Türkiye sermaye sınıfının en büyük topluluklarından olan Türkiye Sanayici İş Adamları Derneği (TÜSİAD) Yönetim Kurulu Başkanı Orhan Turan, Ankara’da derneğin düzenlediği etkinlikte konuşma yaptı. Turan’ın konuşmasında Türkiye’deki ekonomik problemlerin yalnızca gelir, tüketim ve servet eşitsizliklerinin yüksek olmasından kaynaklanmadığına dair ifadeleri dikkat çekti.
“BİRÇOK EŞİTSİZLİK İÇ İÇE GEÇİYOR”
Sheraton Oteli’nde yapılan etkinlikte Orhan Turan, ülkemizde “birçok eşitsizliğin iç içe geçtiğini” söyledi. Turan’ın ifadeleri şöyle oldu:
“Asıl amacı söyleşmek olan bu projede ülkemizin önündeki temel ikilemler, dört temel soru altında ele alındı: İkinci yüzyılımıza girerken Cumhuriyeti ve demokrasiyi nasıl güçlendireceğiz, küresel dönüşümlerde ulusal stratejimizi nasıl konumlandıracağız, refahı arttırırken adil dönüşümü nasıl yapacağız, kalkınmayı sağlarken çevreyi nasıl koruyacağız. Türkiye’nin yeni dönemde bu ikilemleri birbiriyle nasıl uyumlulaştıracağı üzerine farklı kesimlerin beraber düşünmesi için bir zemin oluşturduk. Farklı çalıştaylarda ele alsak da aslında konuların birbirinden çok da ayrılmadığını gördük. Ekolojik krizin demokrasi krizinden, ekonomik krizin toplumsal krizden bağımsız düşünülemeyeceği berrak şekilde ortaya çıktı. Sorunların çözümünün kural bazlı ve veriye dayalı yönetim sisteminden, katılımcılıktan, karar süreçlerine yerinde katılımın öneminden, kurumlar arasında iş birliği ve koordinasyonun güçlendirilmesinden geçtiğini gördük.
Refah ve bölüşüm başlığında büyüme hızı, büyüyen pastadan kimin ne kadar pay aldığı, yoksulluğun derinliği ve gelir dağılımının adaletsizliği enine boyuna tartışıldı. Bu tartışmalar kalkınma yaklaşımında yeni bir bakış açısına ihtiyacımız olduğunu güçlü şekilde gösterdi. Büyümenin nimetleri bütün topluma yayılmadığı sürece salt yüksek büyüme hızları bizi hayalimizdeki Türkiye’ye taşımayacaktır.
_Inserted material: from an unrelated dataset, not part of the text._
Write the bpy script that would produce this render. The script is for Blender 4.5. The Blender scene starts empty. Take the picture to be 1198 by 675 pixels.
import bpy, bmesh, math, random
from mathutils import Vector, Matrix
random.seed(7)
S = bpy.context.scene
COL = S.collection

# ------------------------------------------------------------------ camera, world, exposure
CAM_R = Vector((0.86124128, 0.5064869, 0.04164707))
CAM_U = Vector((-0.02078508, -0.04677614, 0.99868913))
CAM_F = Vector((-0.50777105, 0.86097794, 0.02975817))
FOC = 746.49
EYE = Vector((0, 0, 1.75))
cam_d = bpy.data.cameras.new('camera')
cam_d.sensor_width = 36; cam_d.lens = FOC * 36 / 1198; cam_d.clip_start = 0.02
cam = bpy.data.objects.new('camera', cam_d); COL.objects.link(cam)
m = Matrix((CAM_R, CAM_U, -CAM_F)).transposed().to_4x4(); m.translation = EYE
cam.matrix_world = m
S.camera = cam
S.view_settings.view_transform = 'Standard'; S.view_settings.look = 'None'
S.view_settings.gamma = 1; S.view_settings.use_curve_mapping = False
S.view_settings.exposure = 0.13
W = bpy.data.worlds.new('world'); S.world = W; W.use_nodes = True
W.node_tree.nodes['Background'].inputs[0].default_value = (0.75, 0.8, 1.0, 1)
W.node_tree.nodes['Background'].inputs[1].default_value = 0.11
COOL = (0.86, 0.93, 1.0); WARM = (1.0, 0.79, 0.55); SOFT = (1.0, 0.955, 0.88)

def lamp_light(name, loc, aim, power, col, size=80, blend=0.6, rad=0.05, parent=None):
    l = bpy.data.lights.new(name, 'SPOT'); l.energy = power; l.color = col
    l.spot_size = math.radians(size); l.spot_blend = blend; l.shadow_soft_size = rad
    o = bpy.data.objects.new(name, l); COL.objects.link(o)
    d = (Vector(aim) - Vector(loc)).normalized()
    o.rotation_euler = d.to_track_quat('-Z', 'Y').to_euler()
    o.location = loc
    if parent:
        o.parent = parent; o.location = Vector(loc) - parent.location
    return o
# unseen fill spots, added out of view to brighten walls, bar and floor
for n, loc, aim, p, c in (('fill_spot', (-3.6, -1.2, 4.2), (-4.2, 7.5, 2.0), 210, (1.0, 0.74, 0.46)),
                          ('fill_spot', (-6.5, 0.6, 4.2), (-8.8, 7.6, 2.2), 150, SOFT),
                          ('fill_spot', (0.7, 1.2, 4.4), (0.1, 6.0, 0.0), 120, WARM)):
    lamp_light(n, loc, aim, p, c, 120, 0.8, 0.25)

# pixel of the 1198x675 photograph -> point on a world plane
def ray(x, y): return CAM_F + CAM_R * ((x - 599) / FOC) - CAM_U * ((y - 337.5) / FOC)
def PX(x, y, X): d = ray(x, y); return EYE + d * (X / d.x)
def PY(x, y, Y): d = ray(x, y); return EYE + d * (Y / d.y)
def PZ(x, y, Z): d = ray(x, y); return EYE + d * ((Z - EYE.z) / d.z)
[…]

Sorun sadece gelir, tüketim ve servet eşitsizliklerinin yüksek olması değil. Birçok eşitsizlik iç içe geçiyor. Hayalimizdeki Türkiye’ye ulaşmak için bütün eşitsizlikleri, yani, eğitim, toplumsal cinsiyet, dijital imkânlara erişim, özgürlüklerden faydalanma, ekolojik ve çevresel maliyetleri üstlenme, siyasi karar süreçlerine katılım, yargıda hak arama gibi çok çeşitli alanlardaki eşitsizliklerin hepsini çözmemiz gerekiyor.”